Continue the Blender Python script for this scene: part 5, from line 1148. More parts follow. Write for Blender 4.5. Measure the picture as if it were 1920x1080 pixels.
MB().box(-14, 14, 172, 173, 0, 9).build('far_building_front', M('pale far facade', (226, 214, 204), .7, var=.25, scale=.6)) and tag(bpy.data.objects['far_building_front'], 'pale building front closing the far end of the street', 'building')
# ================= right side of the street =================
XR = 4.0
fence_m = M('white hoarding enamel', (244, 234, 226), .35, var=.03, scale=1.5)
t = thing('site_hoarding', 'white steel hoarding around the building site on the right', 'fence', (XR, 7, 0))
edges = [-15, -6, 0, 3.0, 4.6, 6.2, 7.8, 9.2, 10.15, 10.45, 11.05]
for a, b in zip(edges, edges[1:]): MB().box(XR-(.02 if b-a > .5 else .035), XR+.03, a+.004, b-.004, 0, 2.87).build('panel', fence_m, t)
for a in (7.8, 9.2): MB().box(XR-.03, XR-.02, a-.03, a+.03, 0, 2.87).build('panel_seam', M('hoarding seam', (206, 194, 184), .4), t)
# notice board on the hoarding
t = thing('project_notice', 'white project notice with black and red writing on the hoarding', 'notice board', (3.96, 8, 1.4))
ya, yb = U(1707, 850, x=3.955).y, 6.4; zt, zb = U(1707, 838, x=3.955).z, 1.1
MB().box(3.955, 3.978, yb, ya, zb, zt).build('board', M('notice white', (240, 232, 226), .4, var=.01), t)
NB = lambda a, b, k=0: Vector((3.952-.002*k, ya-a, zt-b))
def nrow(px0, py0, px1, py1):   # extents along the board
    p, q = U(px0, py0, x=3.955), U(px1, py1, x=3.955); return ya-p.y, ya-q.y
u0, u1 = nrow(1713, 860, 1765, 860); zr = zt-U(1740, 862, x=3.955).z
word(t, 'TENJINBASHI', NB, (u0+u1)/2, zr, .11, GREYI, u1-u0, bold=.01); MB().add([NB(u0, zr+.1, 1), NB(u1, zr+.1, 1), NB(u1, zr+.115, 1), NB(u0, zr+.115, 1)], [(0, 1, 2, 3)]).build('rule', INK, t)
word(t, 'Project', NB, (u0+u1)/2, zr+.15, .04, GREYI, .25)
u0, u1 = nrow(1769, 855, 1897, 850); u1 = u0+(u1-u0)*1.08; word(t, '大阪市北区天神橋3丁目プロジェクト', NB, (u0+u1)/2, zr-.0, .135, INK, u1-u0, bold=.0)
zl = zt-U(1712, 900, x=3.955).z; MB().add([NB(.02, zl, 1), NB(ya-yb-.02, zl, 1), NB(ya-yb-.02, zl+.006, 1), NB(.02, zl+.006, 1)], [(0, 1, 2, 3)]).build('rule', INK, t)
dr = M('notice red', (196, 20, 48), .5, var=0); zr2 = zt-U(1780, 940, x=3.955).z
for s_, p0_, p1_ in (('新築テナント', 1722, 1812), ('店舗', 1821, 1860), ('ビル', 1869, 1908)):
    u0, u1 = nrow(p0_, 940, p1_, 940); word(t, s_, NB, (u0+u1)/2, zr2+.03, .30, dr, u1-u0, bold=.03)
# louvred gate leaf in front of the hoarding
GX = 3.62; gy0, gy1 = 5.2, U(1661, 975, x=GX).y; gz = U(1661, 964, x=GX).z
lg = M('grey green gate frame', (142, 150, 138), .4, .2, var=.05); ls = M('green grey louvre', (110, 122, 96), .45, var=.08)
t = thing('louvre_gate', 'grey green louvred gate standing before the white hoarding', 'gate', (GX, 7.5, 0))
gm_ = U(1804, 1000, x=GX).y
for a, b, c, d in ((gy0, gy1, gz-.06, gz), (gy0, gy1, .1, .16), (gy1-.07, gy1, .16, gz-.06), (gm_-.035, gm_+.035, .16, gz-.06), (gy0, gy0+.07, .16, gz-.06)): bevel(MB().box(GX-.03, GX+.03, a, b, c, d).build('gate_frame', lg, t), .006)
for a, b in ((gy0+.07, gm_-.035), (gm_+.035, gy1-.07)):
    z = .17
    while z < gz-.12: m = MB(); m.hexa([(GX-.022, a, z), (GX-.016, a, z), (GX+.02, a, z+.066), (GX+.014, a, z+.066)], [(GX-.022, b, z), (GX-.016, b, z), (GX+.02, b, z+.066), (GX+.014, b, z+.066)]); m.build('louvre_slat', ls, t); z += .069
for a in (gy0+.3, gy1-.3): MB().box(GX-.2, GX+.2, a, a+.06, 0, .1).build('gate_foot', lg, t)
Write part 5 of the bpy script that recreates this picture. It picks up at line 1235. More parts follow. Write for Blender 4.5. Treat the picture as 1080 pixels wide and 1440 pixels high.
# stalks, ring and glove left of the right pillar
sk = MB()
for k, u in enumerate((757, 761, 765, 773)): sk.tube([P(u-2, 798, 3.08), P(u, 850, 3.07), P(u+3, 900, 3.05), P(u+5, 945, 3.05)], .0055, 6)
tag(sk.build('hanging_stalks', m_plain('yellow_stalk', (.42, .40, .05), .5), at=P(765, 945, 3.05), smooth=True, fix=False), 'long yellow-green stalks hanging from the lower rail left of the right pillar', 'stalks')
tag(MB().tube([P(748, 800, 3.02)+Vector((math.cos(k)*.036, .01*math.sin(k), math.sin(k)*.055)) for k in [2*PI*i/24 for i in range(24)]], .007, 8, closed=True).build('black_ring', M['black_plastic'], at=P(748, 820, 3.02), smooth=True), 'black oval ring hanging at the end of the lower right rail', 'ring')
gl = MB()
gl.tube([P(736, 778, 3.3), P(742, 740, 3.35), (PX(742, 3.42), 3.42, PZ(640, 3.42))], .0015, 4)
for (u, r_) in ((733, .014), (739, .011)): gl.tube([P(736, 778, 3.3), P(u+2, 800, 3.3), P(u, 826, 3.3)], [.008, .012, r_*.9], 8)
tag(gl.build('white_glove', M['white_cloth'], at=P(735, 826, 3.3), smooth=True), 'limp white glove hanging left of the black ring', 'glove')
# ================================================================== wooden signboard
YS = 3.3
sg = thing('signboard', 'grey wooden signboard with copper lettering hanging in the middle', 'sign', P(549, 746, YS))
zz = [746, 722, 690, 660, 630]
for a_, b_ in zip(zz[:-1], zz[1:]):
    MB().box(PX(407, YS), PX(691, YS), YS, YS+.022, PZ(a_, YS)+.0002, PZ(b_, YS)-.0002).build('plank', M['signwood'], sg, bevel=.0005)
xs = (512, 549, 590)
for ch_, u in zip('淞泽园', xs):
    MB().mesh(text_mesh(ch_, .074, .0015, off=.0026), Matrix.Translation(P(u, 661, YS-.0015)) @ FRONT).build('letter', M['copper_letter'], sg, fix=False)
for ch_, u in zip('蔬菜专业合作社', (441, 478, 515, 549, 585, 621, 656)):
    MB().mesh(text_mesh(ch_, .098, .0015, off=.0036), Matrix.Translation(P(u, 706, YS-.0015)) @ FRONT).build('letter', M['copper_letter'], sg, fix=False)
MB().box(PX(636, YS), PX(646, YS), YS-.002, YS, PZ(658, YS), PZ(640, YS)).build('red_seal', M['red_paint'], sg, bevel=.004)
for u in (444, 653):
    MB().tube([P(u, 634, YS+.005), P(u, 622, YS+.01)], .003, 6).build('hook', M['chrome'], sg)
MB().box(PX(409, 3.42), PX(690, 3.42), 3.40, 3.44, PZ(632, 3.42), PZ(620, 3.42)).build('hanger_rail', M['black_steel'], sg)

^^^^

# [Goal of the exercise]
Of all the lines in the material above, how many contain the word "from"? Give only the count.

# [Expected answer]
2